Jusqu’à présent, Pedro Sanchez avait défendu le « non c’est non », estimant que le PSOE devait s’opposer au maintien au pouvoir d’un parti sali par les affaires de corruption et ayant mené une politique d’austérité sans précédent. Il voulait tenter un gouvernement alternatif, de gauche. Mais ses opposants, qui ont fini par le faire tomber samedi, estimaient qu’il avait peu de chances d’y arriver et prenait le risque de provoquer des élections où le parti perdrait encore des voix, après plusieurs défaites historiques liées à l’ascension de Podemos. Désormais, le parti étant en lambeaux, il sera encore plus difficile qu’il puisse rechercher des alliés pour un gouvernement alternatif, selon un professeur de sciences politiques à Madrid. « Il n’a plus que deux choix : soit l’abstention soit de nouvelles élections. »

La neutralité des élus du PSOE assurerait donc la formation d’un nouveau gouvernement à Mariano Rajoy, en position de force.

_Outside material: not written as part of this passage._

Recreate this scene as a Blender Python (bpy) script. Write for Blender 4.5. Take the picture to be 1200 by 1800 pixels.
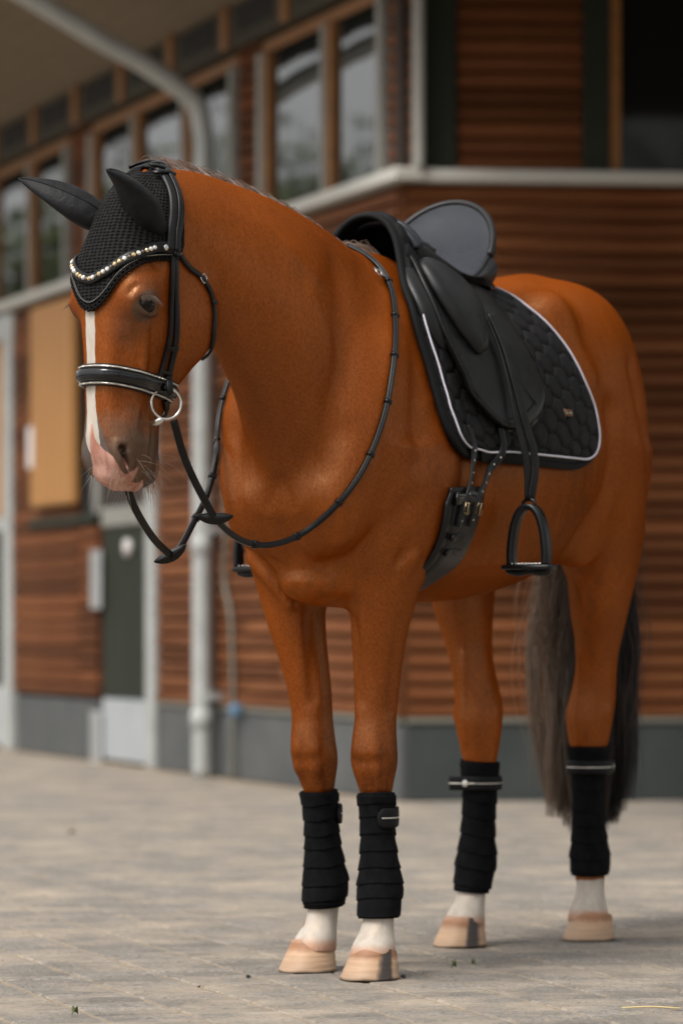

C’est lui qui peut agiter l’épouvantail des élections voire être tenté par cette option qui lui ferait mécaniquement gagner du terrain. Car un nouveau scrutin serait sans doute marqué par un fort taux d’abstention des électeurs de gauche déboussolés. « L’année a commencé sans gouvernement et se terminera sur la renaissance de M. Rajoy », note Ignacio Escolar, directeur du journal de gauche eldiario.es. Ce qui s’est produit au sein du Parti socialiste « annonce des années d’hégémonie de la droite » face à une gauche divisée, confiait aussi un proche de Pedro Sanchez après le début du coup de force le visant.

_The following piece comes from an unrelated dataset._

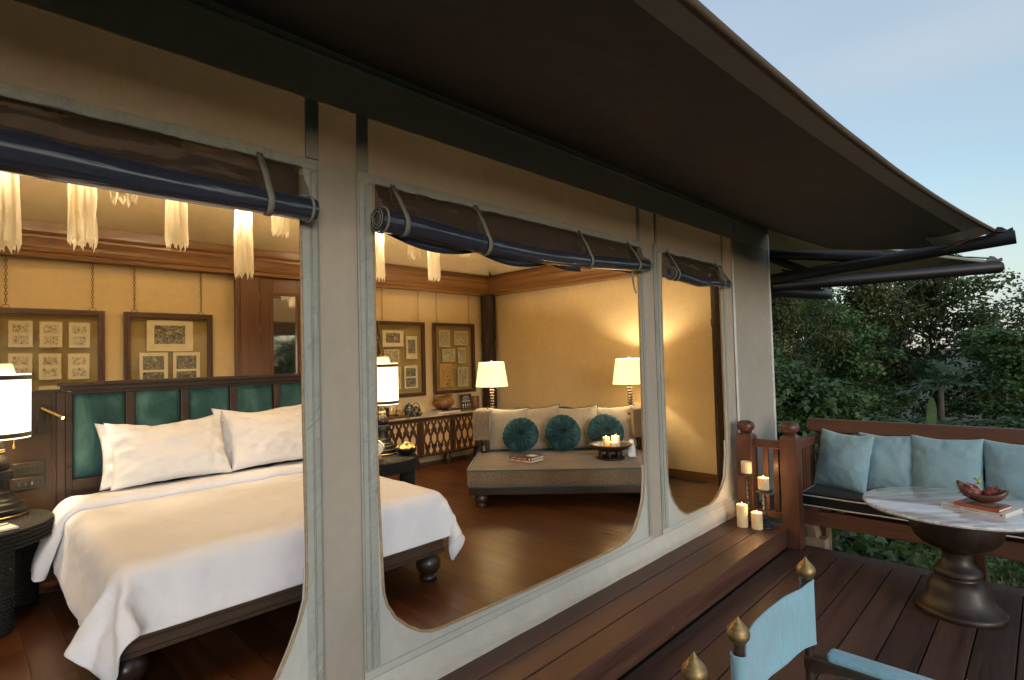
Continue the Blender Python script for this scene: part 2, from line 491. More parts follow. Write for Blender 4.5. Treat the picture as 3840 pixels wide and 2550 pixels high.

Pour éviter un nouveau scrutin, les socialistes pourraient ainsi être contraints de s’engager à approuver le budget de l’État, qui s’annonce saignant alors que Bruxelles impose à l’Espagne de se serrer la ceinture pour réduire son déficit public. La direction intérimaire du parti a été confiée au président socialiste de la région des Asturies, Javier Fernandez Fernandez, qui serait partisan de l’abstention. Il sera aux commandes jusqu’à la tenue d’un congrès du parti.